Directive »
Exclude the pictures and reproduce the remaining data exactly as written.

Given information »

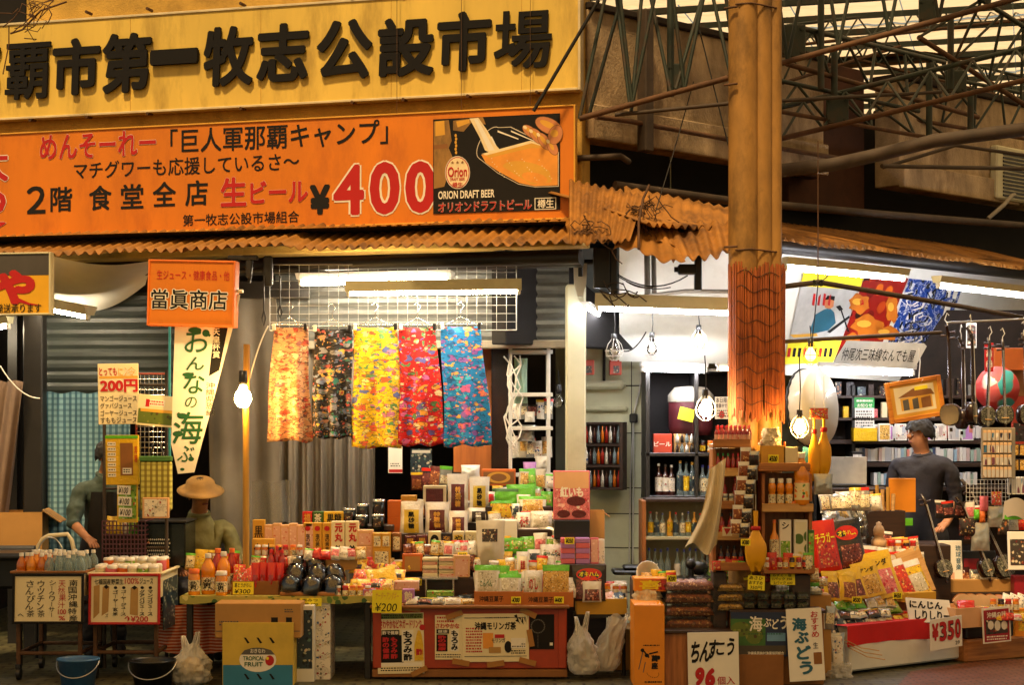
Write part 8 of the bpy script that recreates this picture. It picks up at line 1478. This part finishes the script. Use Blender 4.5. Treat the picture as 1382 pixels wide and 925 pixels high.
for i,(x,y,Y,t)in enumerate(((556,782,11.95,'¥500'),(690,806,11.6,'¥300'),(748,806,11.6,'¥400'),(762,726,11.98,'¥350'),(618,746,12.04,'¥600'),(452,770,11.95,'¥250'),(900,777,11.4,'¥200'),(1150,806,11.98,'¥500'),(1205,800,12.2,'¥450'),(1000,728,11.22,'¥380'))):
 card_sign(f'tiny yellow price tag {("by the flat white packs", "on the first snack tray", "on the second snack tray", "below the pink gift box", "at the end of the dark labelled row", "under the yellow candy boxes", "on top of the brown food trays", "among the near yellow snack bags", "before the tallest yellow snack bag", "on the sauce shelf edge")[i]}',(x,y,x+13,y+9),Y-.03,[t],tilt=-6,bold=.04,name='price_tag')
fill('piled behind the black snack bag',1108,1180,690,12.55,22,34,13,20,31,(3,5,0,5),-10,.07)
fill('leaning below the bamboo flutes',1176,1236,744,12.8,16,28,11,18,32,(5,0,9,3),-8)
fill('hung over the leaning shamisen',1262,1300,700,13.0,18,28,10,15,33,(5,9,0),0,.03)
fill('beside the middle leaning shamisen',1296,1330,792,13.04,20,30,12,17,34,(6,9,5),-10)
fill('in the third row on the red cloth',1116,1200,838,11.9,12,18,14,20,35,(5,0,9),-45,.04,20,-5,.3)
fill('piled on the counter behind the sea grapes',1030,1110,792,11.7,12,18,11,17,36,(1,8,4,0),-20)
fill('tucked beside the orange printed carton',866,900,790,11.7,16,24,11,16,37,(2,1,8),-12)
fill('on the ledge of the sauce shelf',962,1000,770,11.40,10,16,8,12,38,(4,1,2),-8,.03)
fill('on the bottom ledge of the mango shelf',1030,1094,770,11.44,12,26,8,13,39,(1,8,2,7),-6,.03)
fill('in the purple mesh basket',142,192,722,12.25,16,26,11,16,40,(1,4,0),-5)
fill('behind the juice bottles of the left stall',250,316,770,12.1,20,32,11,17,41,(1,8,2,6),-8)
fill('clipped in a row below the wire grid rail',556,606,662,12.75,24,36,12,16,42,(9,6,5),0,.03)
fill('in the white storage rack',692,742,618,13.25,18,34,10,16,43,(0,5,3),-4)
fill('on the lower shelf of the white storage rack',690,740,566,13.3,16,30,10,16,44,(0,9,5),-4)
def jars(where,x0,x1,yb,Y,r,h,seed,dY=0.0,dy=0.0):
 rnd=random.Random(seed);x=x0+r;n=0;own={}
 while x<x1 and n<20:
  c,q,cp,l=rnd.choice((('red','sauce','cap_red','print_label'),('amber','tea','cap_white','print_white'),('brown','sauce_dark','cap_black','print_yellow'),('orange','juice','cap_orange','print_label'),('dark','sauce_dark','gold','print_red')));t=(x-x0)/(x1-x0);lb=f'small {c} jar {where}, {ORD[n]} from the left';p=at(x,yb+dy*t,Y+dY*t)
  if c in own:o=dup(own[c],label=lb)
  else:o=own[c]=bottle('jar',lb,'jar',x,yb-h,yb,Y,r,q,cp,l,'jar',f'jars {where}')
  o.location=p;x+=r*rnd.uniform(2.15,2.6);n+=1
jars('along the front of the left stall',452,500,806,11.64,4.2,15,1);jars('behind the snack trays',640,762,790,11.86,4.4,20,2);jars('on the long riser of the left stall',344,410,752,11.98,4.0,16,3);jars('before the tall liquor cartons',1032,1094,768,11.43,3.6,15,4);jars('on the yellow crate stand',784,842,806,11.9,4.5,18,5);jars('under the warm caged bulb',1060,1094,690,11.45,3.2,13,6);jars('along the black cabinet shelf',944,988,611,13.46,4,16,7);jars('among the orange boxes by the flutes',1180,1236,748,12.7,4.2,18,8);jars('beside the fan shaped packets',1336,1378,826,12.5,4.4,17,9)
fill('at the front of the long riser',410,482,756,11.94,12,18,10,15,51,(7,0,2,8));fill('on the steps beside the clear sugar pouch',604,646,770,12.02,16,26,10,15,52,(8,0,1,6));fill('in the uppermost row near the column',700,746,660,12.66,18,28,11,16,53,(0,4,8,3));fill('hung on the near edge of the side counter',1100,1120,850,11.66,24,34,9,13,54,(5,9,0),0,.03);fill('in the far row of the red step',1180,1262,800,12.66,22,34,12,18,55,(2,1,6,9),-12,.05,20,-4,.2);fill('along the trolley edge before the leaflet',1336,1384,838,12.42,10,16,10,15,56,(2,1,7),-30,.03)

Task output »
Write part 8 of the bpy script that recreates this picture. It picks up at line 1478. This part finishes the script. Use Blender 4.5. Treat the picture as 1382 pixels wide and 925 pixels high.
for i,(x,y,Y,t)in enumerate(((556,782,11.95,'¥500'),(690,806,11.6,'¥300'),(748,806,11.6,'¥400'),(762,726,11.98,'¥350'),(618,746,12.04,'¥600'),(452,770,11.95,'¥250'),(900,777,11.4,'¥200'),(1150,806,11.98,'¥500'),(1205,800,12.2,'¥450'),(1000,728,11.22,'¥380'))):
 card_sign(f'tiny yellow price tag {("by the flat white packs", "on the first snack tray", "on the second snack tray", "below the pink gift box", "at the end of the dark labelled row", "under the yellow candy boxes", "on top of the brown food trays", "among the near yellow snack bags", "before the tallest yellow snack bag", "on the sauce shelf edge")[i]}',(x,y,x+13,y+9),Y-.03,[t],tilt=-6,bold=.04,name='price_tag')
fill('piled behind the black snack bag',1108,1180,690,12.55,22,34,13,20,31,(3,5,0,5),-10,.07)
fill('leaning below the bamboo flutes',1176,1236,744,12.8,16,28,11,18,32,(5,0,9,3),-8)
fill('hung over the leaning shamisen',1262,1300,700,13.0,18,28,10,15,33,(5,9,0),0,.03)
fill('beside the middle leaning shamisen',1296,1330,792,13.04,20,30,12,17,34,(6,9,5),-10)
fill('in the third row on the red cloth',1116,1200,838,11.9,12,18,14,20,35,(5,0,9),-45,.04,20,-5,.3)
fill('piled on the counter behind the sea grapes',1030,1110,792,11.7,12,18,11,17,36,(1,8,4,0),-20)
fill('tucked beside the orange printed carton',866,900,790,11.7,16,24,11,16,37,(2,1,8),-12)
fill('on the ledge of the sauce shelf',962,1000,770,11.40,10,16,8,12,38,(4,1,2),-8,.03)
fill('on the bottom ledge of the mango shelf',1030,1094,770,11.44,12,26,8,13,39,(1,8,2,7),-6,.03)
fill('in the purple mesh basket',142,192,722,12.25,16,26,11,16,40,(1,4,0),-5)
fill('behind the juice bottles of the left stall',250,316,770,12.1,20,32,11,17,41,(1,8,2,6),-8)
fill('clipped in a row below the wire grid rail',556,606,662,12.75,24,36,12,16,42,(9,6,5),0,.03)
fill('in the white storage rack',692,742,618,13.25,18,34,10,16,43,(0,5,3),-4)
fill('on the lower shelf of the white storage rack',690,740,566,13.3,16,30,10,16,44,(0,9,5),-4)
def jars(where,x0,x1,yb,Y,r,h,seed,dY=0.0,dy=0.0):
 rnd=random.Random(seed);x=x0+r;n=0;own={}
 while x<x1 and n<20:
  c,q,cp,l=rnd.choice((('red','sauce','cap_red','print_label'),('amber','tea','cap_white','print_white'),('brown','sauce_dark','cap_black','print_yellow'),('orange','juice','cap_orange','print_label'),('dark','sauce_dark','gold','print_red')));t=(x-x0)/(x1-x0);lb=f'small {c} jar {where}, {ORD[n]} from the left';p=at(x,yb+dy*t,Y+dY*t)
  if c in own:o=dup(own[c],label=lb)
  else:o=own[c]=bottle('jar',lb,'jar',x,yb-h,yb,Y,r,q,cp,l,'jar',f'jars {where}')
  o.location=p;x+=r*rnd.uniform(2.15,2.6);n+=1
jars('along the front of the left stall',452,500,806,11.64,4.2,15,1);jars('behind the snack trays',640,762,790,11.86,4.4,20,2);jars('on the long riser of the left stall',344,410,752,11.98,4.0,16,3);jars('before the tall liquor cartons',1032,1094,768,11.43,3.6,15,4);jars('on the yellow crate stand',784,842,806,11.9,4.5,18,5);jars('under the warm caged bulb',1060,1094,690,11.45,3.2,13,6);jars('along the black cabinet shelf',944,988,611,13.46,4,16,7);jars('among the orange boxes by the flutes',1180,1236,748,12.7,4.2,18,8);jars('beside the fan shaped packets',1336,1378,826,12.5,4.4,17,9)
fill('at the front of the long riser',410,482,756,11.94,12,18,10,15,51,(7,0,2,8));fill('on the steps beside the clear sugar pouch',604,646,770,12.02,16,26,10,15,52,(8,0,1,6));fill('in the uppermost row near the column',700,746,660,12.66,18,28,11,16,53,(0,4,8,3));fill('hung on the near edge of the side counter',1100,1120,850,11.66,24,34,9,13,54,(5,9,0),0,.03);fill('in the far row of the red step',1180,1262,800,12.66,22,34,12,18,55,(2,1,6,9),-12,.05,20,-4,.2);fill('along the trolley edge before the leaflet',1336,1384,838,12.42,10,16,10,15,56,(2,1,7),-30,.03)